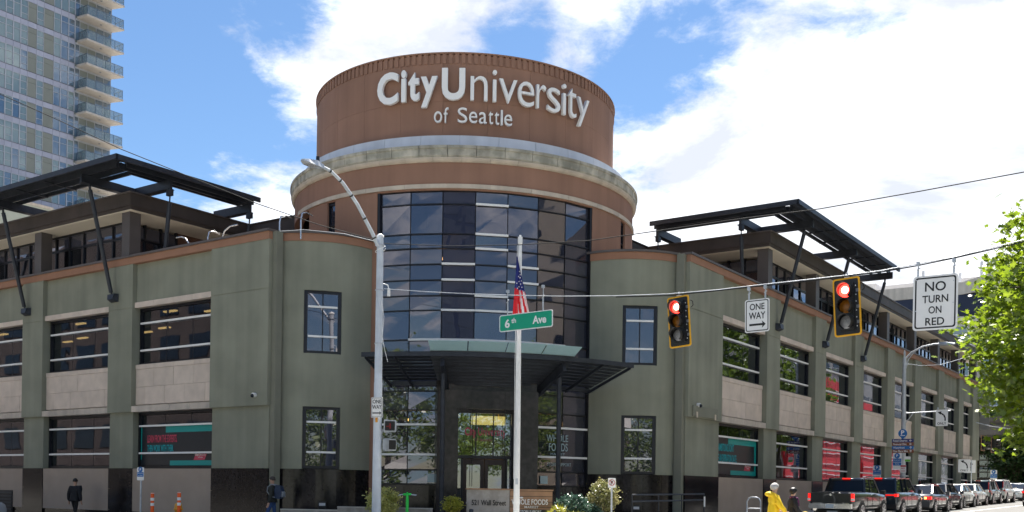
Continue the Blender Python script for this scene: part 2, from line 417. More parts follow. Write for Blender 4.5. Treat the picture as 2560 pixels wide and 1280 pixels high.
def rrect(w, h, r, n=5, cx=0, cz=0):
    p = []
    for (sx, sz, a0) in ((1, -1, -90), (1, 1, 0), (-1, 1, 90), (-1, -1, 180)):
        for i in range(n+1):
            a = rad(a0+90*i/n); p.append((cx+sx*(w/2-r)+r*math.cos(a), cz+sz*(h/2-r)+r*math.sin(a)))
    return p
# ------------------------------------------------------------------ ground, roads, pavements
WT = lambda p: wor(p[0], p[1], p[2])
def sheet(name, m, a0, a1, b0, b1, dz, na, nb, skirt=0):
    q = MB(WT); A = [a0+(a1-a0)*i/na for i in range(na+1)]; B = [b0+(b1-b0)*i/nb for i in range(nb+1)]
    q.add([(a, b, ground(a, b)+dz) for a in A for b in B], [(i*(nb+1)+j, (i+1)*(nb+1)+j, (i+1)*(nb+1)+j+1, i*(nb+1)+j+1) for i in range(na) for j in range(nb)])
    if skirt:
        edge = [(a, b0) for a in A]+[(a1, b) for b in B[1:]]+[(a, b1) for a in A[::-1][1:]]+[(a0, b) for b in B[::-1][1:]]
        for (p, r) in zip(edge[:-1], edge[1:]):
            q.add([(p[0], p[1], ground(*p)+dz), (r[0], r[1], ground(*r)+dz), (r[0], r[1], ground(*r)+dz-skirt), (p[0], p[1], ground(*p)+dz-skirt)], [(0, 1, 2, 3)])
    o = q.build(name, m); o['kind'] = 'structure'; return o
sheet('ground', 'concrete_ground', -700, 900, -700, 900, -.35, 80, 80)
sheet('street', 'asphalt', -60, 260, -16, -2.9, 0, 60, 6)
sheet('avenue', 'asphalt', -16, -3.3, -140, 140, .004, 6, 60)
PAVE = [('pavement', -3.3, 78, -2.9, .3, 40, 3), ('pavement', -3.3, .3, .3, 90, 3, 40), ('pavement', -60, -16, -60, -16, 10, 10),
        ('pavement', -3.3, 260, -26, -16, 40, 4), ('pavement', -60, -16, -2.9, 90, 10, 10), ('pavement', .3, 12, .3, 12, 4, 4), ('pavement', 92, 260, -2.9, 60, 20, 8)]
for n, a0, a1, b0, b1, na, nb in PAVE:
    sheet(n, 'sidewalk', a0, a1, b0, b1, .14 if b0 != .3 or a0 != .3 else .137, na, nb, .2)
def paint(a0, a1, b0, b1):
    q = MB(WT); n = max(1, int(abs(a1-a0)/4))
    for i in range(n):
        x0, x1 = a0+(a1-a0)*i/n, a0+(a1-a0)*(i+1)/n
        q.add([(x0, b0, ground(x0, b0)+.009), (x1, b0, ground(x1, b0)+.009), (x1, b1, ground(x1, b1)+.009), (x0, b1, ground(x0, b1)+.009)], [(0, 1, 2, 3)])
    o = q.build('road_marking', 'road_paint'); o['kind'] = 'structure'
paint(2, 76, -5.5, -5.38)
for i in range(14): paint(4+i*6, 7+i*6, -9.1, -8.98)
for i in range(14): paint(4+i*6, 7+i*6, -12.4, -12.28)
for i in range(6): paint(-2.6, .4, -4.4-i*1.8, -5.0-i*1.8)
for i in range(6): paint(-14.5+i*1.9, -13.9+i*1.9, -16+.4, -16+3)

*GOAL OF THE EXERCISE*
Please transcribe the material above exactly as written. Leave the pictures out.

*ANSWER IN FULL*
Continue the Blender Python script for this scene: part 2, from line 417. More parts follow. Write for Blender 4.5. Treat the picture as 2560 pixels wide and 1280 pixels high.
def rrect(w, h, r, n=5, cx=0, cz=0):
    p = []
    for (sx, sz, a0) in ((1, -1, -90), (1, 1, 0), (-1, 1, 90), (-1, -1, 180)):
        for i in range(n+1):
            a = rad(a0+90*i/n); p.append((cx+sx*(w/2-r)+r*math.cos(a), cz+sz*(h/2-r)+r*math.sin(a)))
    return p
# ------------------------------------------------------------------ ground, roads, pavements
WT = lambda p: wor(p[0], p[1], p[2])
def sheet(name, m, a0, a1, b0, b1, dz, na, nb, skirt=0):
    q = MB(WT); A = [a0+(a1-a0)*i/na for i in range(na+1)]; B = [b0+(b1-b0)*i/nb for i in range(nb+1)]
    q.add([(a, b, ground(a, b)+dz) for a in A for b in B], [(i*(nb+1)+j, (i+1)*(nb+1)+j, (i+1)*(nb+1)+j+1, i*(nb+1)+j+1) for i in range(na) for j in range(nb)])
    if skirt:
        edge = [(a, b0) for a in A]+[(a1, b) for b in B[1:]]+[(a, b1) for a in A[::-1][1:]]+[(a0, b) for b in B[::-1][1:]]
        for (p, r) in zip(edge[:-1], edge[1:]):
            q.add([(p[0], p[1], ground(*p)+dz), (r[0], r[1], ground(*r)+dz), (r[0], r[1], ground(*r)+dz-skirt), (p[0], p[1], ground(*p)+dz-skirt)], [(0, 1, 2, 3)])
    o = q.build(name, m); o['kind'] = 'structure'; return o
sheet('ground', 'concrete_ground', -700, 900, -700, 900, -.35, 80, 80)
sheet('street', 'asphalt', -60, 260, -16, -2.9, 0, 60, 6)
sheet('avenue', 'asphalt', -16, -3.3, -140, 140, .004, 6, 60)
PAVE = [('pavement', -3.3, 78, -2.9, .3, 40, 3), ('pavement', -3.3, .3, .3, 90, 3, 40), ('pavement', -60, -16, -60, -16, 10, 10),
        ('pavement', -3.3, 260, -26, -16, 40, 4), ('pavement', -60, -16, -2.9, 90, 10, 10), ('pavement', .3, 12, .3, 12, 4, 4), ('pavement', 92, 260, -2.9, 60, 20, 8)]
for n, a0, a1, b0, b1, na, nb in PAVE:
    sheet(n, 'sidewalk', a0, a1, b0, b1, .14 if b0 != .3 or a0 != .3 else .137, na, nb, .2)
def paint(a0, a1, b0, b1):
    q = MB(WT); n = max(1, int(abs(a1-a0)/4))
    for i in range(n):
        x0, x1 = a0+(a1-a0)*i/n, a0+(a1-a0)*(i+1)/n
        q.add([(x0, b0, ground(x0, b0)+.009), (x1, b0, ground(x1, b0)+.009), (x1, b1, ground(x1, b1)+.009), (x0, b1, ground(x0, b1)+.009)], [(0, 1, 2, 3)])
    o = q.build('road_marking', 'road_paint'); o['kind'] = 'structure'
paint(2, 76, -5.5, -5.38)
for i in range(14): paint(4+i*6, 7+i*6, -9.1, -8.98)
for i in range(14): paint(4+i*6, 7+i*6, -12.4, -12.28)
for i in range(6): paint(-2.6, .4, -4.4-i*1.8, -5.0-i*1.8)
for i in range(6): paint(-14.5+i*1.9, -13.9+i*1.9, -16+.4, -16+3)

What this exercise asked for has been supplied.